SET EXERCISE
Track down every line below that holds "scene" and copy it.

[BEGIN]

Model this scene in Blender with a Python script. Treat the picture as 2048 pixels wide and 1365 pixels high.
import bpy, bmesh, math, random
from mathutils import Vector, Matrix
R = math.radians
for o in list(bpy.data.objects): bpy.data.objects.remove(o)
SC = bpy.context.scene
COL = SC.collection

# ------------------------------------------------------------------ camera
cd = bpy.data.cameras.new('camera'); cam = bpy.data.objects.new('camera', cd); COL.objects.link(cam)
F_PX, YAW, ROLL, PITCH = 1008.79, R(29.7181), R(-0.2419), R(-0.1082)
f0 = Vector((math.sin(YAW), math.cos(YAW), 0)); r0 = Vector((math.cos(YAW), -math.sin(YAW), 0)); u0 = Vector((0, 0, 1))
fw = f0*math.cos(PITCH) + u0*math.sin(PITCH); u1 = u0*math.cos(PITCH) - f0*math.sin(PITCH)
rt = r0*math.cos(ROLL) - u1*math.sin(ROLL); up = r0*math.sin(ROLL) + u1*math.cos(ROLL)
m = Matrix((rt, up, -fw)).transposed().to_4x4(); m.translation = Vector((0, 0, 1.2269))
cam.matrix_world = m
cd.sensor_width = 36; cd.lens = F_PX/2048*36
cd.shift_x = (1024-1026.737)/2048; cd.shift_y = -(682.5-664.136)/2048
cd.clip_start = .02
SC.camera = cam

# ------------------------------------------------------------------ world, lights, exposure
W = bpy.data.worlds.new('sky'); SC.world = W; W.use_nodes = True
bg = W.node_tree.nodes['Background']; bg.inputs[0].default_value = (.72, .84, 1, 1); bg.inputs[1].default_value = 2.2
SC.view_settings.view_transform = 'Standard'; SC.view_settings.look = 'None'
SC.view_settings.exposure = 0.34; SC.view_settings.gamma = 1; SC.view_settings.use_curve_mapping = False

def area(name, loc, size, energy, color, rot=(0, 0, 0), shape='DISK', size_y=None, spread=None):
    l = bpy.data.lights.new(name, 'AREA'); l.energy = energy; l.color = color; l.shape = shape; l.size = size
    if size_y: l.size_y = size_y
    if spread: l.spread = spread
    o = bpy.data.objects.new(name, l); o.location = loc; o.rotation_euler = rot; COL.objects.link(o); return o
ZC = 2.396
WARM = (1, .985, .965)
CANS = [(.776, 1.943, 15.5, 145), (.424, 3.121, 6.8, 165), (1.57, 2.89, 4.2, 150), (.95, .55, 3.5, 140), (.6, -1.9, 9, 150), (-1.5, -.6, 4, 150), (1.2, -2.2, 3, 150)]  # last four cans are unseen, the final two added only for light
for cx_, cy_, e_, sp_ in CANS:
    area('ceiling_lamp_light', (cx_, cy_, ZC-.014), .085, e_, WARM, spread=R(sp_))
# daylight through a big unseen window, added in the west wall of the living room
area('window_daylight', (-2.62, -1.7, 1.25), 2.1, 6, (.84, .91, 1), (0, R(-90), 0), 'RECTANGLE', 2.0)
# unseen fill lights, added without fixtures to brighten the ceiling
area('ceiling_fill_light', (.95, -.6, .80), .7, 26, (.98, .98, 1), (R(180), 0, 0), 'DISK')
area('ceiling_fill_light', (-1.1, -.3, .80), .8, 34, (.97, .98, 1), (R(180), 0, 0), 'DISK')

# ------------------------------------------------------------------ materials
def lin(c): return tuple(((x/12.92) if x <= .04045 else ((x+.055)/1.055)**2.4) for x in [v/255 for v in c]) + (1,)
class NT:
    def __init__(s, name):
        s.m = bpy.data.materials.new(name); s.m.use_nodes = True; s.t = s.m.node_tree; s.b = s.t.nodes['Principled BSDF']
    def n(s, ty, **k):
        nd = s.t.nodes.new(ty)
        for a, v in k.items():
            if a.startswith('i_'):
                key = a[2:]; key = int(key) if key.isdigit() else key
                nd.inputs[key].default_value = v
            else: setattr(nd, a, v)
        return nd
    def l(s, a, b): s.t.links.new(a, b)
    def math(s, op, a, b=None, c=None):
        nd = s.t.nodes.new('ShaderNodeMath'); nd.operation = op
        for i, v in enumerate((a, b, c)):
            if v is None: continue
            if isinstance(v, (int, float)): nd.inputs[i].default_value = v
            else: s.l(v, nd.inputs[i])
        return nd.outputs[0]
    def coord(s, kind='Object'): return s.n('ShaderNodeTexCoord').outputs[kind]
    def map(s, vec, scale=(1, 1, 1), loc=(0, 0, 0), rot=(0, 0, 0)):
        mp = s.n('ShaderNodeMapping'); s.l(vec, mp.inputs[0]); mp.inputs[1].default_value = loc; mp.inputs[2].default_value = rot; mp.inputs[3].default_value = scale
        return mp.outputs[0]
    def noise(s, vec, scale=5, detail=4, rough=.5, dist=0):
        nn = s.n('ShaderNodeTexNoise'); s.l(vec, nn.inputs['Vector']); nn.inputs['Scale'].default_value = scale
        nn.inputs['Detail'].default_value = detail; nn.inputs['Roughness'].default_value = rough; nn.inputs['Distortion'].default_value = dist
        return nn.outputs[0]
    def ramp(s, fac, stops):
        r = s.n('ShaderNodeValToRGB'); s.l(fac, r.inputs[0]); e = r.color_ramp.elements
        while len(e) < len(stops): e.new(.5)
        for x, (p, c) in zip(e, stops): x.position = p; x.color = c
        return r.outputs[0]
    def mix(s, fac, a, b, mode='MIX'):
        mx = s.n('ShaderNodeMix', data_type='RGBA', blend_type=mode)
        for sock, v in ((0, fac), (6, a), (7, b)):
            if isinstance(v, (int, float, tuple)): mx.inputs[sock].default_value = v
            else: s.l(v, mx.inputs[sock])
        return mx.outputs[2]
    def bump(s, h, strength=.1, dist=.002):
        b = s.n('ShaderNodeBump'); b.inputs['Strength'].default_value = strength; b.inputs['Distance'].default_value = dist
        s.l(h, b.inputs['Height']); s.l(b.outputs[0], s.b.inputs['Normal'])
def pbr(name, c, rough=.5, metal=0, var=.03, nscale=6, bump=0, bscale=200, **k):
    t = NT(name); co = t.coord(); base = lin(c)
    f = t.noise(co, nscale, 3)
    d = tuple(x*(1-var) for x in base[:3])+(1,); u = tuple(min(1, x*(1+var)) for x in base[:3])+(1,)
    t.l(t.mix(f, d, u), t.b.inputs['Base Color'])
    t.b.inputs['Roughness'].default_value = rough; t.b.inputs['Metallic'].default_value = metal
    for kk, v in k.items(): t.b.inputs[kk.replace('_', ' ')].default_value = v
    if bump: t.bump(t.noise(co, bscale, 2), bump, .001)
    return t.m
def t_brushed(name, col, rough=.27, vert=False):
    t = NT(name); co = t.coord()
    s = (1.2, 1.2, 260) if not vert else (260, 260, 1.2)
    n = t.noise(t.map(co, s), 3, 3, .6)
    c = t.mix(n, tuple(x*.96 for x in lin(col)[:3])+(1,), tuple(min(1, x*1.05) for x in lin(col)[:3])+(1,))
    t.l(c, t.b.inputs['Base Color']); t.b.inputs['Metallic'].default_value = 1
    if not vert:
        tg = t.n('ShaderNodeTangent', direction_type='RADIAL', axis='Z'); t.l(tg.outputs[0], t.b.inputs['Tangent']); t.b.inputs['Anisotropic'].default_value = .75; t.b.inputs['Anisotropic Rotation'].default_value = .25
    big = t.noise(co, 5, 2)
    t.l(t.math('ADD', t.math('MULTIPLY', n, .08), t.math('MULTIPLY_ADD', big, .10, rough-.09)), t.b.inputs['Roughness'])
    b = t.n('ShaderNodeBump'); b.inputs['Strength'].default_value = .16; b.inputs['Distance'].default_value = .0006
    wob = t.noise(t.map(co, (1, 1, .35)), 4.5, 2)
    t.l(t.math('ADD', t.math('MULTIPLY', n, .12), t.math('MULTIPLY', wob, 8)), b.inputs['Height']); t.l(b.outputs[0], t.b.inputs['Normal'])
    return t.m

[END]

TASK RESPONSE
Model this scene in Blender with a Python script. Treat the picture as 2048 pixels wide and 1365 pixels high.
SC = bpy.context.scene